Equally important to that Secret Ghost Champion sound are the trippy-dippy lyrics. Long story short: Turn on, tune in, and drop out. As chief lyricist, Hance is apt to drop a juvenile clunker here and there (“Everyone is strange when dining with reptilians,” “Rise, Atlantis, and feed upon the ashes of your mind,” “Dream on ’til the gnasher”), but he never sacrifices a truly evocative, loaded image for coarse literal meaning. On the flowing “Granfaloon,” he succinctly and ingeniously juxtaposes visual ideas of violence and joviality, royalty and servility, simplicity and grandiosity: “The white noise of a million rifles laughing / And all the red statues they spend their time crafting … Applying new jewels to the throne beneath the pavement / And one minor chord to speak to your savior.”

He’s also good when he’s direct, expressing a concrete point of view without sounding didactic.

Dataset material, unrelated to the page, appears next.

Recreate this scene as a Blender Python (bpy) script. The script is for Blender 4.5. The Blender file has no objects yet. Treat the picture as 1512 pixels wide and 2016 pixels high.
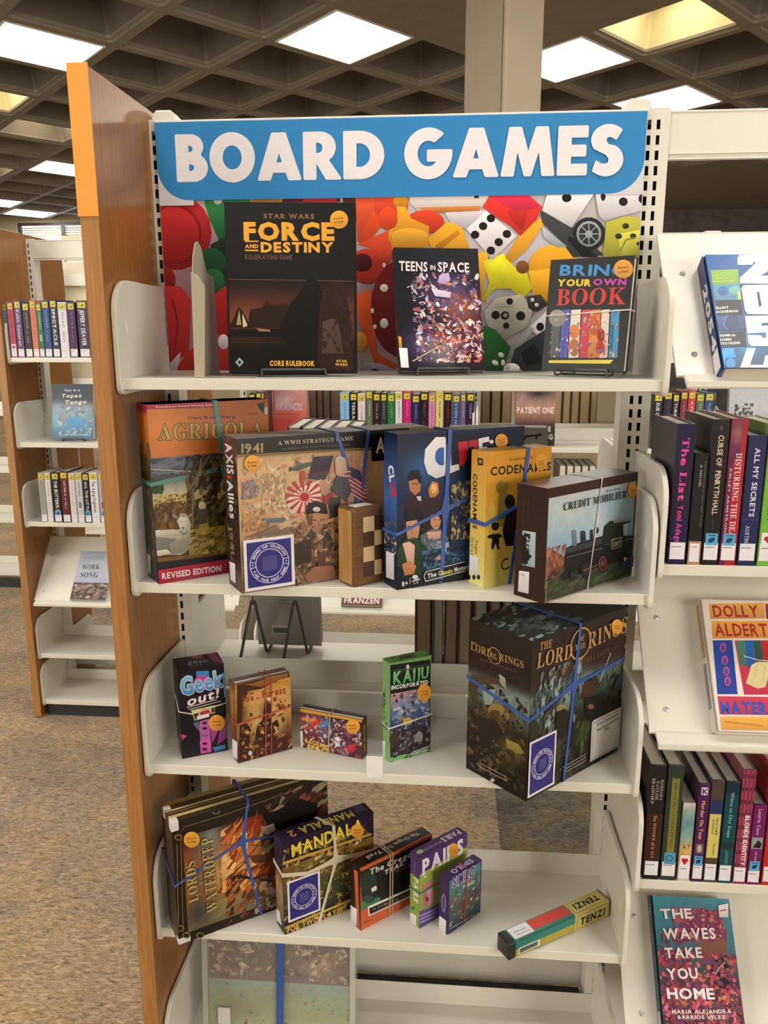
import bpy, math, random
from mathutils import Vector, Matrix
from mathutils.geometry import tessellate_polygon

U = 0.0254          # everything below is authored in inches
SC = bpy.context.scene
COL = SC.collection

# ------------------------------------------------------------ camera, world, exposure
cam_d = bpy.data.cameras.new('camera')
cam = bpy.data.objects.new('camera', cam_d)
COL.objects.link(cam)
yaw, pit, rol = math.radians(-4.759), math.radians(12.565), math.radians(-0.112)
_f = Vector((math.sin(yaw) * math.cos(pit), math.cos(yaw) * math.cos(pit), -math.sin(pit)))
_r = Vector((math.cos(yaw), -math.sin(yaw), 0))
_u = _r.cross(_f)
_r2 = math.cos(rol) * _r + math.sin(rol) * _u
_u2 = -math.sin(rol) * _r + math.cos(rol) * _u
cam.matrix_world = Matrix(((_r2.x, _u2.x, -_f.x, 22.279 * U), (_r2.y, _u2.y, -_f.y, -61.753 * U),
                           (_r2.z, _u2.z, -_f.z, 65.44 * U), (0, 0, 0, 1)))
cam_d.sensor_fit = 'HORIZONTAL'
cam_d.sensor_width = 36
cam_d.lens = 1584.9 / 1512 * 36
cam_d.clip_start = 0.02
cam_d.clip_end = 100
SC.camera = cam

world = bpy.data.worlds.new('world')
SC.world = world
world.use_nodes = True
world.node_tree.nodes['Background'].inputs[0].default_value = (1.0, 0.93, 0.84, 1)
world.node_tree.nodes['Background'].inputs[1].default_value = 0.6
LAMP = 9.5
ADDED_DAY = 5.6            # glow of the unseen windows added behind the camera for front light
#          # strength of a ceiling lamp's lens
SC.view_settings.view_transform = 'Standard'
SC.view_settings.look = 'None'
SC.view_settings.gamma = 1
SC.view_settings.exposure = 0.98
SC.view_settings.use_curve_mapping = False
SC.cycles.max_bounces = 7
SC.cycles.diffuse_bounces = 4
SC.cycles.glossy_bounces = 3
SC.cycles.transparent_max_bounces = 8
SC.cycles.sample_clamp_indirect = 6

# ------------------------------------------------------------ colours and materials
def lin(c):
    if isinstance(c, str):
        c = c.lstrip('#')
        if len(c) == 3:
            c = ''.join(k + k for k in c)
        c = [int(c[i:i + 2], 16) / 255 for i in (0, 2, 4)]
        return tuple(x / 12.92 if x <= 0.04045 else ((x + 0.055) / 1.055) ** 2.4 for x in c) + (1,)
    return tuple(c)

def mixc(a, b, t):
    return tuple(a[i] * (1 - t) + b[i] * t for i in range(3)) + (1,)

MATS = {}
def new_mat(name):
    m = bpy.data.materials.new(name)
    m.use_nodes = True
    nt = m.node_tree
    return m, nt, nt.nodes['Principled BSDF']

def N(nt, typ, **kw):
    n = nt.nodes.new(typ)
    for k, v in kw.items():
        setattr(n, k, v)
    return n

def plain(name, col, rough=0.5, metal=0.0, noise=0.06, scale=40, bump=0.0, coat=0.0, spec=0.5, stretch=(1, 1, 1), alpha=1.0):
    """solid colour broken up by a fine procedural noise"""
    if name in MATS:
        return MATS[name]
    m, nt, b = new_mat(name)
    tc = N(nt, 'ShaderNodeTexCoord')
    mp = N(nt, 'ShaderNodeMapping')
    mp.inputs['Scale'].default_value = stretch
    nz = N(nt, 'ShaderNodeTexNoise')
    nz.inputs['Scale'].default_value = scale
    nz.inputs['Detail'].default_value = 4
    mx = N(nt, 'ShaderNodeMix', data_type='RGBA')
    c = lin(col)
    mx.inputs['A'].default_value = mixc(c, (0, 0, 0, 1), noise)
    mx.inputs['B'].default_value = mixc(c, (1, 1, 1, 1), noise * 0.6)
    nt.links.new(tc.outputs['Object'], mp.inputs[0])
    nt.links.new(mp.outputs[0], nz.inputs['Vector'])
    nt.links.new(nz.outputs[0], mx.inputs['Factor'])
    nt.links.new(mx.outputs['Result'], b.inputs['Base Color'])
    b.inputs['Roughness'].default_value = rough
    b.inputs['Metallic'].default_value = metal
    b.inputs['Coat Weight'].default_value = coat
    b.inputs['Specular IOR Level'].default_value = spec
    b.inputs['Alpha'].default_value = alpha
    if bump:
        bp = N(nt, 'ShaderNodeBump')
        bp.inputs['Strength'].default_value = bump
        bp.inputs['Distance'].default_value = 0.002
        nt.links.new(nz.outputs[0], bp.inputs['Height'])
        nt.links.new(bp.outputs[0], b.inputs['Normal'])
    MATS[name] = m
    return m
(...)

Exhibit A is “Life Like a Slave”: “Everyone prays when they need a new thing / And everyone hates you when you’re in their way.”

Hance recognizes Secret Ghost Champion’s weirdness, admitting that he doesn’t really know where his band fits into the musical landscape, either locally or internationally. “We probably fit in somewhere in the past, I’m afraid,” he said. “Or somewhere with a lot of reefer.”

Secret Ghost Champion is planning to tour Texas and “select U.S. cities,” Hance said, in support of the new album. Hance and company also are planning on doing more recording, this time on a vintage tape machine they recently bought. They’ll also likely enlist the help of Nathan Brown, the Fort Worth singer-songwriter who also owns and operates The Dead Media, a vintage recording/producing enterprise.

Secret Ghost Champion’s long-term goal is simple. “We just want to share our love and art with the world,” Hance said. “For most of us, music is our life. Whoever out there that would enjoy SGC, I hope they will.”